▶ [GIVEN MATERIAL]
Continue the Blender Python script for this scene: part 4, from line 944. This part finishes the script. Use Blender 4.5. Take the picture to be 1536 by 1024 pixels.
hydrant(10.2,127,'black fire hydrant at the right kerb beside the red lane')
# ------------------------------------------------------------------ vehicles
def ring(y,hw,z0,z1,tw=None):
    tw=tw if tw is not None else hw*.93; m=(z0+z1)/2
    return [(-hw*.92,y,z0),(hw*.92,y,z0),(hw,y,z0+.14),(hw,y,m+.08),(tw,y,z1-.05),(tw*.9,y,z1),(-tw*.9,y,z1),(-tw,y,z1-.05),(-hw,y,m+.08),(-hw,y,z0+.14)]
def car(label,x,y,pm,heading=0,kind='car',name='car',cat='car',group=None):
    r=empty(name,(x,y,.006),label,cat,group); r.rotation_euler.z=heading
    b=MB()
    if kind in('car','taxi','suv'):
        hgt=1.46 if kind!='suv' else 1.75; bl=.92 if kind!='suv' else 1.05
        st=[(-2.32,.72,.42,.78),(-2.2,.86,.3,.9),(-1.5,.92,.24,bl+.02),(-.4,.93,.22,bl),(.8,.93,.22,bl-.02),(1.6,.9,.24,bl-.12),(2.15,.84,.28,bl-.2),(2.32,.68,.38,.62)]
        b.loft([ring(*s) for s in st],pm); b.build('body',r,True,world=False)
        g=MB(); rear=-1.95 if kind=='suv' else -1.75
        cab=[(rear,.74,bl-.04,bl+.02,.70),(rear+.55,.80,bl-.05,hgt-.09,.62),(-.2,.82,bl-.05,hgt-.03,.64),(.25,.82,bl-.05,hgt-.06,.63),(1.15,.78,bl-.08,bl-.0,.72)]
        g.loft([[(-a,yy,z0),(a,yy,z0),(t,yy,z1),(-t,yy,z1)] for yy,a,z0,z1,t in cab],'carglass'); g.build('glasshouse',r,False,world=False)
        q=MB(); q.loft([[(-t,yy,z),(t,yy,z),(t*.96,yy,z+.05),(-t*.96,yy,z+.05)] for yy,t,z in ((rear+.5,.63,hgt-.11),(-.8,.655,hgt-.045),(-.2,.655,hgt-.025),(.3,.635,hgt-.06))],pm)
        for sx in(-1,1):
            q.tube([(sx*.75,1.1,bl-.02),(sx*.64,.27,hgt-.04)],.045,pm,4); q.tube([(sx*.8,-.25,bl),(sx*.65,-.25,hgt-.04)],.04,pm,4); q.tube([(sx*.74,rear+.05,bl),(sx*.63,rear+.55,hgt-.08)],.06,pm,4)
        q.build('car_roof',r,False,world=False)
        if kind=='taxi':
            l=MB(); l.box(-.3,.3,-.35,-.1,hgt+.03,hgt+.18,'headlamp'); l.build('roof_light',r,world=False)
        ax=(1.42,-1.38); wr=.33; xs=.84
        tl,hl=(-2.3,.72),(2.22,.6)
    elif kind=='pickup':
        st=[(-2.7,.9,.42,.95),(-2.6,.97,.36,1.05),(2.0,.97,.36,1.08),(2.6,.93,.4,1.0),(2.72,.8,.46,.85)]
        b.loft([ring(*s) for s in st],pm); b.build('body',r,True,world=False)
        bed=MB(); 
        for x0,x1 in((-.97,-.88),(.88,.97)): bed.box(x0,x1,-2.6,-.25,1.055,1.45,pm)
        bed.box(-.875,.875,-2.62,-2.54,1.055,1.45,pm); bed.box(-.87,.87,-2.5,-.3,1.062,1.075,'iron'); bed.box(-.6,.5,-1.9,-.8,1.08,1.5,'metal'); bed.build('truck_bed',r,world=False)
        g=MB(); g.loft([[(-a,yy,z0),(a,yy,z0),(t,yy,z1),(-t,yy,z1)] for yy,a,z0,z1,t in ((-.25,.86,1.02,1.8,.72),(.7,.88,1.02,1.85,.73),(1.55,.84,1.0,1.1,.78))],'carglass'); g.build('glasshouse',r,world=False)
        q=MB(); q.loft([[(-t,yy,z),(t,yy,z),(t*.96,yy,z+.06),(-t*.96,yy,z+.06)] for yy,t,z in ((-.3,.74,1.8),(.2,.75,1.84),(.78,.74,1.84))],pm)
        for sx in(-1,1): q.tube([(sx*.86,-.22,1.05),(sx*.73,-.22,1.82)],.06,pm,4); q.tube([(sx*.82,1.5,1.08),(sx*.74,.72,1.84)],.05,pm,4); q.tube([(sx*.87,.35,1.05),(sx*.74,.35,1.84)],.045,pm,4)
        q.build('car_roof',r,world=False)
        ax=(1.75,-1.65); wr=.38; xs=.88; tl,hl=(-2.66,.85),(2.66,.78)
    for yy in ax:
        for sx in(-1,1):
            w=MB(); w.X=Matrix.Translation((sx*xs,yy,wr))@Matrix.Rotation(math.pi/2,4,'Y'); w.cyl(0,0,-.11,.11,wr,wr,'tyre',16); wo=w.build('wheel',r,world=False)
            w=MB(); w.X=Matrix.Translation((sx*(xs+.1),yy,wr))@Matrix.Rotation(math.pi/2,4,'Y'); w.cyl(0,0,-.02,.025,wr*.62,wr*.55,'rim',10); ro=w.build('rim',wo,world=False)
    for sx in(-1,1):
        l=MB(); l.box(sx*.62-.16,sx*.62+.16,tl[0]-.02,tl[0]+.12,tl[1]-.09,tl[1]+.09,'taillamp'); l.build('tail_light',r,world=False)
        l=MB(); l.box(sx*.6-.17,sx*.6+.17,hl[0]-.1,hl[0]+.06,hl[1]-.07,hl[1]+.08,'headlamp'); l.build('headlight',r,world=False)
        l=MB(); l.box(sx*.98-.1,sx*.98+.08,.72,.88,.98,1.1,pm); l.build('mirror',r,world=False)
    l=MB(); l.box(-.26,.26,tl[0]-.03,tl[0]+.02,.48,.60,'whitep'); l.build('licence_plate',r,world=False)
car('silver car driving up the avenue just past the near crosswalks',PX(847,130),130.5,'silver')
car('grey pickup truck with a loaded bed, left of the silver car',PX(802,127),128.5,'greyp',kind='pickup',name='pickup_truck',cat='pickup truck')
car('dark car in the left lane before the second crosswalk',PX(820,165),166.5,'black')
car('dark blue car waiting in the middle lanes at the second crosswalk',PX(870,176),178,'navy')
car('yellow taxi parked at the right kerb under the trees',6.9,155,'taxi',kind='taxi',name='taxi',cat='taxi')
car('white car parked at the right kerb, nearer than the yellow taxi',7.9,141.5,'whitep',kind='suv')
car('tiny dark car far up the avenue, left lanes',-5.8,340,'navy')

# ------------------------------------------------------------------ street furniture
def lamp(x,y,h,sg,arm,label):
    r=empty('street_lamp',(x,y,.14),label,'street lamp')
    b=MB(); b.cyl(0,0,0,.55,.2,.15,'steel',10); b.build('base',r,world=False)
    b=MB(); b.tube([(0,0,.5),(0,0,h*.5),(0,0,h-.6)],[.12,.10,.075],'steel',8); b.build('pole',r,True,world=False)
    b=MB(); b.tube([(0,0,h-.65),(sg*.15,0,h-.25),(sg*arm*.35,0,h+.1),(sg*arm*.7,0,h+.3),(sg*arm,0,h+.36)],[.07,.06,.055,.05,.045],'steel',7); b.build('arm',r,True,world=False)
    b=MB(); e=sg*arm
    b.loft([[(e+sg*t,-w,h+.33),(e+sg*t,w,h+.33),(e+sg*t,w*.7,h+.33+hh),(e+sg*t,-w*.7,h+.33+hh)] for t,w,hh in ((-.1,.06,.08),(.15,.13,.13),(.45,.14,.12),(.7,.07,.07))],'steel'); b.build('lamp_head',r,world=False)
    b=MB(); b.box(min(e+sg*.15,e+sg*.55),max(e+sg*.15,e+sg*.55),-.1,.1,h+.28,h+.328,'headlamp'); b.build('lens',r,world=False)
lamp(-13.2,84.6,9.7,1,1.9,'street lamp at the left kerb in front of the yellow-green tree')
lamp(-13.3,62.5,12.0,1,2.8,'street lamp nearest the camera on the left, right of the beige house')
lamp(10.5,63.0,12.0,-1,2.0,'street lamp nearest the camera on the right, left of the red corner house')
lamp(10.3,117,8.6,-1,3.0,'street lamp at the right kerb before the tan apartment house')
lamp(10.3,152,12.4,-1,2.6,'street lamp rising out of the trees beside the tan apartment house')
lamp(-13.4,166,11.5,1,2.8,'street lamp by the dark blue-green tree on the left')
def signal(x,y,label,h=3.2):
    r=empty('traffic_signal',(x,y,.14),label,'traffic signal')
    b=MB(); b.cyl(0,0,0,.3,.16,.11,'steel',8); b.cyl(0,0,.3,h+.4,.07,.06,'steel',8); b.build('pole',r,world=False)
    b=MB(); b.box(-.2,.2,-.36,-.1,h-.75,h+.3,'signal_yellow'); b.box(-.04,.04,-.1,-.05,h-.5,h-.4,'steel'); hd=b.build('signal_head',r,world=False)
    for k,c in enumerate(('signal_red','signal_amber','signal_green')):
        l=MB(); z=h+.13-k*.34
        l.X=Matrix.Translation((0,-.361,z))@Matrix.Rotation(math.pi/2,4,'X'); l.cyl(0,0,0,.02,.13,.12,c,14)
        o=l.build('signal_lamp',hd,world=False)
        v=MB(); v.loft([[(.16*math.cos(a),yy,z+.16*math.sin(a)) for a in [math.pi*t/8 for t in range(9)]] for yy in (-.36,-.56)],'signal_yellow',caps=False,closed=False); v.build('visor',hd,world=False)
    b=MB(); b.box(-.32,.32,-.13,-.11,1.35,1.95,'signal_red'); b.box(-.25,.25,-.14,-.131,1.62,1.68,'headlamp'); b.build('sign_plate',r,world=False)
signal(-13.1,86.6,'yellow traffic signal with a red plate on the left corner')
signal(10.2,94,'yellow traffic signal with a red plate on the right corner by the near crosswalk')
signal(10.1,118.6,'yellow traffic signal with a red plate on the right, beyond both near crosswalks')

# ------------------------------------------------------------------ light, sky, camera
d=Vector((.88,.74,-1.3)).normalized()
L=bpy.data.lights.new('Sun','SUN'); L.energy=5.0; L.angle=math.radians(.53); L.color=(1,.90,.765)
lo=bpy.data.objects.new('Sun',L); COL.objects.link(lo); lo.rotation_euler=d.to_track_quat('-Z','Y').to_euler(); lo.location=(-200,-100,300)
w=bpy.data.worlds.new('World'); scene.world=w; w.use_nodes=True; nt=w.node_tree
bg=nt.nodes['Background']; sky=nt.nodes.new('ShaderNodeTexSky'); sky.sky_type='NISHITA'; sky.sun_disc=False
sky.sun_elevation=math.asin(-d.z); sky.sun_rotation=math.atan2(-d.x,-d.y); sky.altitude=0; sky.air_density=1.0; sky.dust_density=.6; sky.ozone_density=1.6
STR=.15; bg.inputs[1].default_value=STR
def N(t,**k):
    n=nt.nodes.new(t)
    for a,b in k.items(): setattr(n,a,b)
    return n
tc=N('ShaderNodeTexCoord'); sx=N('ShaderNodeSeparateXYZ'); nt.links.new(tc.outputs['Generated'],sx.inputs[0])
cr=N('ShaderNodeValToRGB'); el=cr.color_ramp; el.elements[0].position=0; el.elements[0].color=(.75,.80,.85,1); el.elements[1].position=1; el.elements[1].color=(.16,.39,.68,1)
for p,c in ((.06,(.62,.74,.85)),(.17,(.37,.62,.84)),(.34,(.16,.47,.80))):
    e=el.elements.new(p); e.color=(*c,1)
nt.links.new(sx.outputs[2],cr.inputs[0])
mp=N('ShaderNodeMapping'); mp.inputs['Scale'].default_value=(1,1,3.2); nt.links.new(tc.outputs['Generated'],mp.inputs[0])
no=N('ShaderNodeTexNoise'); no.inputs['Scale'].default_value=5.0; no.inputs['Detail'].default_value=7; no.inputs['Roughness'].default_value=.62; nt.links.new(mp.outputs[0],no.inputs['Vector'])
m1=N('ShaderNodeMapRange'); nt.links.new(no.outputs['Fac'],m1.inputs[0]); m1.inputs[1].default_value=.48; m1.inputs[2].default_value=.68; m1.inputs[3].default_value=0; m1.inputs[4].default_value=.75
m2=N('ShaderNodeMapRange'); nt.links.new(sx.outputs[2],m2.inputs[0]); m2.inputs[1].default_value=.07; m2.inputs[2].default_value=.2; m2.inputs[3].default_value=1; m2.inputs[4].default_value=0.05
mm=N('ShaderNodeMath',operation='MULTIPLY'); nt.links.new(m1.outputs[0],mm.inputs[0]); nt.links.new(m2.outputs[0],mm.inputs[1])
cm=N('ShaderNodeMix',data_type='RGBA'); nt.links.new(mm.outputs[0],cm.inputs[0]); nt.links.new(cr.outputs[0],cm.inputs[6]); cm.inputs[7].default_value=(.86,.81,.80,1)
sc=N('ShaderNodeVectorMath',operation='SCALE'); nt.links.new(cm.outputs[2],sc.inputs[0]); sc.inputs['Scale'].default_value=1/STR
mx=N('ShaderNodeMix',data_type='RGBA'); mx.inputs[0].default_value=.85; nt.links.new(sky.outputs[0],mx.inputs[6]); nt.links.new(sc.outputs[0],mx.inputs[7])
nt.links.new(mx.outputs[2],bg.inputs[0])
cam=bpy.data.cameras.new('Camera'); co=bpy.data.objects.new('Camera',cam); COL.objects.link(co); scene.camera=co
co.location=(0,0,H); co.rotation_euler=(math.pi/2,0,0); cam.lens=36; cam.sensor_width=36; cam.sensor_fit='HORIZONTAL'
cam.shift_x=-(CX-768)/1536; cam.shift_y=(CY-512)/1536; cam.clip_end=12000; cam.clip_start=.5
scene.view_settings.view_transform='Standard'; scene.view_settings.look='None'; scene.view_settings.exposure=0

▶ [EXERCISE REQUIREMENTS]
Your answer should be one number: how many lines in the material above contain the string "scene".

▶ [RESULT OF THE TASK]
4